Proportional Complex Integral Based Control of Distributed Energy Converters Connected To Unbalanced Grid System

Abstract

The high penetration of distributed energy resources (DERs) consisting of photovoltaic and fuel cell and wind power plants into the modern power grid results in several challenges such as stability and reliability. In this regard, this paper proposes proportional complex integral (PCI)-based control scheme of distributed energy inverter (DEI) connected to the utility grid to overcome limitations of synchronous rotating coordinate systems based control schemes. The dynamic performance, power quality and stability of the grid connected DEI are enhanced in contrast to proportional integral (PI)-based control scheme during unbalanced and distorted grid voltages. A noteworthy contribution of this paper is that the third-order (3rd) current harmonic stemmed from the DC-link voltage (DC-LV) oscillations is eliminated at the grid side. Elimination of the DC-LV oscillations contributes to reducing the size of the DC capacitance and increasing the lifetime of the power conversion system.

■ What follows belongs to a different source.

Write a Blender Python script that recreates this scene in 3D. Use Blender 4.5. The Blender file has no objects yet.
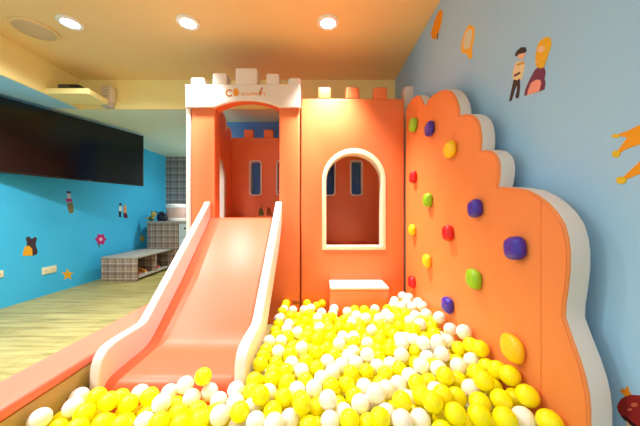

Active power reference is calculated in a closed-loop control system based on the DC-LV controller or based on maximum allowable active power injection according to the control objectives. Another contribution to previous studies is to eliminate the need for a phase locked loop (PLL). The complexities and additional hardware requirement for phase estimation are reduced. The performance comparison for two control schemes has been evaluated in terms of dynamic response, removing active power oscillations (APOs) for the DC-side voltage stability, removing reactive power oscillations (RPOs) for the AC side voltage stability, reducing the DC-LV oscillations for the elimination of third-order current harmonic and protection of the inverter from overcurrent. The effectiveness and availability of the proposed control scheme are confirmed through a set of case studies.